Maybe the difference is the greater darkness of this album. It's dedicated mysteriously to 'the sweetheart'. If WBC was an album about childhood and trying not to grow up, Elephant is about maturing into and through an adolescent sexuality that is shocked, innocent and twisted in equal measure. It's an album that believes in love, but maybe also believes in murder, a bit like simple anti-hero of Slingblade. There are no Hotel Yorba's here, and that's not a bad thing; Yorba is still one of the outstanding rock tracks of the last ten years, but it wouldn't fit on a more emotionally even and musically consistent album, as Elephant undoubtedly is. Tracks like I Want To Be The Boy To Warm Your Mother's Heart mix Faulkner's world with the sexuality of a Tennessee Williams play. It's like an incestuous love triangle with Dolly Parton, Johnny Cash and Dusty Springfield, while their parents play bridge on the porch. It's the sound of swamps, but swamps with knives and dirty, dark secrets and generations-old blood feuds.

The stand out track is Meg's vocal performance, In the Cold, Cold, Night, sparsely backed and softly sung, with a mix of frightening intensity and wide-eyed innocence. It's a short, brilliant song. You've Got Her In Your Pocket is similarly midnight-sweet, a plaintive plea from a scorned lover to his vanquisher, steeped in old-fashioned notions of honour and gentlemanliness. In complete contrast, there's Ball and Biscuit with its brutal extended solo, as exciting as anything since Hendrix realised he had big hands. The album end with Well It's True That We Love One Another, the purest of Country & Western duets, with an alarming and disturbing twist.

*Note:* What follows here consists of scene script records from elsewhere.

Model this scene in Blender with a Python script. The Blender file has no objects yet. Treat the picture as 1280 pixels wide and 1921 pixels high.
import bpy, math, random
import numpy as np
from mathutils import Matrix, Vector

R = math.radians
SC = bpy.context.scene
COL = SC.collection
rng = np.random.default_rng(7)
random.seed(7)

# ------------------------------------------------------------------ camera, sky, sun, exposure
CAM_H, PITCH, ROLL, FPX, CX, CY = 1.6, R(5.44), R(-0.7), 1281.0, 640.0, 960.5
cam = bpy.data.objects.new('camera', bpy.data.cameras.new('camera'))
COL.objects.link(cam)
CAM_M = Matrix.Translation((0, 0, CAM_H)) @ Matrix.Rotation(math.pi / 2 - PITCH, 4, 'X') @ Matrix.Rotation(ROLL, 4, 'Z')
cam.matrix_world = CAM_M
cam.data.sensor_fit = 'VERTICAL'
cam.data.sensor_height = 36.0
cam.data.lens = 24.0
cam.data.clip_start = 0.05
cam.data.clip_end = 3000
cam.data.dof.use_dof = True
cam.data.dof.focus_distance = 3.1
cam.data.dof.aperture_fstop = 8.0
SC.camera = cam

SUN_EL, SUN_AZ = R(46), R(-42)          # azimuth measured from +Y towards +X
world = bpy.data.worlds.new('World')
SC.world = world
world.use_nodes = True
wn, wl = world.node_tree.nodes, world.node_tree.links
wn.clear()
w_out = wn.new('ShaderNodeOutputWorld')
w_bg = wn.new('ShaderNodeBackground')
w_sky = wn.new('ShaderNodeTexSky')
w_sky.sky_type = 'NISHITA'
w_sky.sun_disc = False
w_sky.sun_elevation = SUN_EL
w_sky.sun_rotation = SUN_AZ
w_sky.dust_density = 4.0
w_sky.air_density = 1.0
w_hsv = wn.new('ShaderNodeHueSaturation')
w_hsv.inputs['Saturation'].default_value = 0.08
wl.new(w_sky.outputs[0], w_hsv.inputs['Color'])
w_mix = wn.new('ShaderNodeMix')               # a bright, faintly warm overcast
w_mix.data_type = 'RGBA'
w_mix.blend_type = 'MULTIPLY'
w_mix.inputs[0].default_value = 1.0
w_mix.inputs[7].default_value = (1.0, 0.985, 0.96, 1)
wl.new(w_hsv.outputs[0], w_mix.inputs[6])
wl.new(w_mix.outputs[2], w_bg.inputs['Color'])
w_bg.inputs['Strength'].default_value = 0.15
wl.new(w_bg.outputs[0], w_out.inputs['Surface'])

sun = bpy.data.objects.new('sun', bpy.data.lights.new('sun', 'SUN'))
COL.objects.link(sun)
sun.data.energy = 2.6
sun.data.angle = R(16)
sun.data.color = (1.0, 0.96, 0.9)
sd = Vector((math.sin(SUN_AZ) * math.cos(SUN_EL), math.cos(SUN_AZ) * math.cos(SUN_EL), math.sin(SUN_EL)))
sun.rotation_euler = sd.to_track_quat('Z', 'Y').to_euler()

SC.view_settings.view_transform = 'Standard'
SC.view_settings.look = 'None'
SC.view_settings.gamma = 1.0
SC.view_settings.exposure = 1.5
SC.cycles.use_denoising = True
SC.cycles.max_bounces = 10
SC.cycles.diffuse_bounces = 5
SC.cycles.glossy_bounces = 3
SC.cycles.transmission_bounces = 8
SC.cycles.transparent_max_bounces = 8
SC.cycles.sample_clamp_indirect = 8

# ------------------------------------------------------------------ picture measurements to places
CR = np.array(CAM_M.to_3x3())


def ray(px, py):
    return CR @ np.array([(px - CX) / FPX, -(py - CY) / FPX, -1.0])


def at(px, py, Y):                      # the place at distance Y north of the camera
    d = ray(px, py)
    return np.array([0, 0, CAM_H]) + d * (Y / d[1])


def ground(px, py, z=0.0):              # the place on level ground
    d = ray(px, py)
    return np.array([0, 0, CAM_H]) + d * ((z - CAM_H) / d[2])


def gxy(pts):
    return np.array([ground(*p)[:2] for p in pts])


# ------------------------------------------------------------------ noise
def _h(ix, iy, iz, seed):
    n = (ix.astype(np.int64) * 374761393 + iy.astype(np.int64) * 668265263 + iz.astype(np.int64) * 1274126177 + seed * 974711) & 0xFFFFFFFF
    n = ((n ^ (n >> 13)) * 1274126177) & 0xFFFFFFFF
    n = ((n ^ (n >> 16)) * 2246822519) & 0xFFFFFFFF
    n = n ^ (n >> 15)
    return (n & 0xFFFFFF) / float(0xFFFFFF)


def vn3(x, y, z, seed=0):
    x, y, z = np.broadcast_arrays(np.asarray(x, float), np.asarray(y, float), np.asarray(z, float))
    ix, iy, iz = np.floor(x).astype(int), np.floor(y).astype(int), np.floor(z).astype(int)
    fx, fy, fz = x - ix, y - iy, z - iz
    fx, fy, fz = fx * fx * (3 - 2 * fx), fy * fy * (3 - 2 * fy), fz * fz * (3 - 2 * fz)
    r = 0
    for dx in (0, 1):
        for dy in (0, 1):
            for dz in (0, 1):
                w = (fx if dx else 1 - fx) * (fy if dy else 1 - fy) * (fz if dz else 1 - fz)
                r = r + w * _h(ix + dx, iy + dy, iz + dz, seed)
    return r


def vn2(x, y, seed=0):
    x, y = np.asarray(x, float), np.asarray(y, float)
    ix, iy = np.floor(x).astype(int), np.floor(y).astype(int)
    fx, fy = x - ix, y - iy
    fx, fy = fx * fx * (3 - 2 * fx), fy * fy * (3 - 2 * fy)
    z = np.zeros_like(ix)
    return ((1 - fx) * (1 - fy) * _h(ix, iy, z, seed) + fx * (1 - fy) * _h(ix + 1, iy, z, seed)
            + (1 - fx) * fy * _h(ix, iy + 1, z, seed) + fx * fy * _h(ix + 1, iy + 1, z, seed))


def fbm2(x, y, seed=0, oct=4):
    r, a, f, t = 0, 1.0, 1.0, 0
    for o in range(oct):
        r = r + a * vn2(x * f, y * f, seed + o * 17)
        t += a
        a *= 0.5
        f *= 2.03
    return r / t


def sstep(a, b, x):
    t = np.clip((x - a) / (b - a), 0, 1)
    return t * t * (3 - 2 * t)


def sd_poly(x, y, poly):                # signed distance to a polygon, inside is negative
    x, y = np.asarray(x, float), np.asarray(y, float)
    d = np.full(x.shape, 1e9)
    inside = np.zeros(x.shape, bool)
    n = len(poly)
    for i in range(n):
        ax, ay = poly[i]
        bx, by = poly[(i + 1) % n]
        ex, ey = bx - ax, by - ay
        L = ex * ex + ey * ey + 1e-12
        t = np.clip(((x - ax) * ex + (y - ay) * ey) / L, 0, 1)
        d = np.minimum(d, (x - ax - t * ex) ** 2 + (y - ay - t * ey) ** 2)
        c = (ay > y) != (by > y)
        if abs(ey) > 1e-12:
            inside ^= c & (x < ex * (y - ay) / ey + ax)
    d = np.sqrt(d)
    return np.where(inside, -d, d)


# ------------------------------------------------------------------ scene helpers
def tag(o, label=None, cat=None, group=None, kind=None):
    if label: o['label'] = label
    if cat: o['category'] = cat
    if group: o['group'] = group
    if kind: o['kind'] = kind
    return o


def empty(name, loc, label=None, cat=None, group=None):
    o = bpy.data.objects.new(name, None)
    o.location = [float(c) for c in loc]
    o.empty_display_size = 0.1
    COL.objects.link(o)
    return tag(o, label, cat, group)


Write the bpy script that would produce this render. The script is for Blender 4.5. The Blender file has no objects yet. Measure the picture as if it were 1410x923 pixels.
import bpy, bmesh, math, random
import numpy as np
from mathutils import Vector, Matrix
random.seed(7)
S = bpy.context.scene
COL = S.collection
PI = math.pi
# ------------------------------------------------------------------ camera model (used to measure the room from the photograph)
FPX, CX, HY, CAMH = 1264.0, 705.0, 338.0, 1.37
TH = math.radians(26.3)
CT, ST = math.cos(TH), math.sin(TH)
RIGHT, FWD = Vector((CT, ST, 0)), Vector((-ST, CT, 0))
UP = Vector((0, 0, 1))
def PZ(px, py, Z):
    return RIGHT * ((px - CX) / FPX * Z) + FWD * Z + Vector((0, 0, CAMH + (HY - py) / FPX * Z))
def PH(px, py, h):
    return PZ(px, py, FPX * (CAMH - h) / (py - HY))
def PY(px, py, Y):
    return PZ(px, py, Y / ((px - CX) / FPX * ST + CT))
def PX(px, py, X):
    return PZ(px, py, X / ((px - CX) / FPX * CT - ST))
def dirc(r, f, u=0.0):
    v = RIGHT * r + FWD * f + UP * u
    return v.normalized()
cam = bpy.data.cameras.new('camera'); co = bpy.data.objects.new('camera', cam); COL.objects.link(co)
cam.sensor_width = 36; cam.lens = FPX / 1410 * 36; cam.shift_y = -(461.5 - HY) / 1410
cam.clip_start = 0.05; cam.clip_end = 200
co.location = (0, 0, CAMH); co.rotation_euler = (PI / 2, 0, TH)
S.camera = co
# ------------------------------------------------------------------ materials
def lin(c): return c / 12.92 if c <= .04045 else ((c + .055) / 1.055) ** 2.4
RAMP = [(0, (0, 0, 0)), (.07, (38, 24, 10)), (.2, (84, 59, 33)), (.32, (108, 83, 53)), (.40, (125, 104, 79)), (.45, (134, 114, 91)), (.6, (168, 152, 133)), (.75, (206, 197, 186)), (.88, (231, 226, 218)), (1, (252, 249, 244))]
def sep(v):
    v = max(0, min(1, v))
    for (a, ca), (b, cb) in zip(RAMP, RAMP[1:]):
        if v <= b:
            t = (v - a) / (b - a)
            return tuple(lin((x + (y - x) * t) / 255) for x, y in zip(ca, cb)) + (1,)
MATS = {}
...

Elephant is The White Stripes finest album to date. It's simple, basic, brutal, honest and perverse. No one else is covering the same lyrical territory as Jack White, and no one has such a pure musical vision as he and Meg. Whether there's much more that can be done with the tripartite formula is a question that's yet to be answered. On the evidence of this brilliant, old-fashioned yet formidably modern record, the answer is yes. But it's not really a question that matters. For the time being, and probably for a long time in the future, Elephant is an album that sets the benchmark for rock and roll.